Ben Gadon, managing director at CBIZ MHM in New York, reminds small business owners to keep diversification firmly in sight. "Leaving all of your eggs in one basket is not a good idea," Gadon says. "Once you monetize your retirement, you want to keep it on the path of continued, steady return with minimization of volatility. Diversification is key."

Tepper says a well-designed financial plan should indicate the required rate of return your portfolio needs to generate for your money to last throughout your lifetime.

"Once that's determined, it's important to build a portfolio that minimizes volatility and draw down," Tepper says. "It's been proven through simulations that minimizing volatility is more important than gross rate of return when it comes to capital preservation during the distribution phase of retirement."

Fahey says a sound approach would be to develop a keep-versus-sell snapshot of your financial picture before pulling the trigger on a sale.

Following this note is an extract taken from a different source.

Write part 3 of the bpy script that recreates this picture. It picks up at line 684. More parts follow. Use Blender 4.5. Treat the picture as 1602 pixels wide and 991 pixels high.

That means examining your financial balance sheet, cash flow, liquidity and risk profile on a before and after basis.

"Often, clients are surprised by the cash flow decline after they sell the business," Fahey says. "If the price is insufficient to meet your financial objectives, you may need to continue to invest the excess cash flow for a few more years, then sell."

Fahey also says business owners should be mindful of a sudden shift in the liquidity of their portfolio, as well as the condition of the markets.

[See: 9 Ways to Avoid 401(k) Fees and Penalties.]

"If you sell your business at the peak of the market, pay taxes and invest the net into an all equity portfolio, you run the risk that the liquid portfolio may hit a downturn in the cycle," Fahey says. "If you have a long-term time horizon, take your time and develop a long-term strategy to dollar cost average and transition from all cash into the optimal asset allocation that meets your income and risk profile."

Cover all the bases. Having a succession plan in place is a step in the right direction but you need to be sure that you're prepared for more than just the transition to retirement.

Michael Beriss, an advisor with Ameriprise Financial Services in Bethesda, Maryland, says having the right type of insurance coverage can minimize the potential for unexpected setbacks.

"Insurance can be a powerful tool to both provide protection and help the business transition," Beriss says. "Key person life and disability insurance can provide the company with money to help replace critical employees if they die or become disabled."

For example, you may choose to purchase a life insurance policy for yourself as part of a buy-sell agreement, with the buyer serving as beneficiary. This would ensure that the buyer has the money to purchase the business if something were to happen to you prematurely.

Mike Repak, vice president and senior estate planner at Philadelphia-based Janney Montgomery Scott, says that that regardless of whether your business is organized as a partnership, LLC, S-corp or C-corp, a buy-sell agreement should be part of the succession planning discussion.

"Although the plan may be to continue the business, questions around what happens if this proves to be impossible should be addressed sooner rather than later," Repak says.

[See: 10 Skills the Best Investors Have.]

Repak says there are additional reasons to consider putting a buy-sell agreement in place. He points to disability, divorce, bankruptcy and criminal conviction as scenarios where a buy-sell agreement would offer protection to the business and its owners.

Don't just set it and forget it. One important caveat to keep in mind is that succession planning is not so much a once-and-and done proposition as it is a fluid and ongoing process when you own a business.

"It's important for small business owners to revisit their succession plan often," Pearson says. "Things can change in terms of who the partners are, where the business is located and the value of the business. It's not just a one-time event, but it's something you want to go back and update to make sure everything that was done legally is still suitable and makes sense for the business."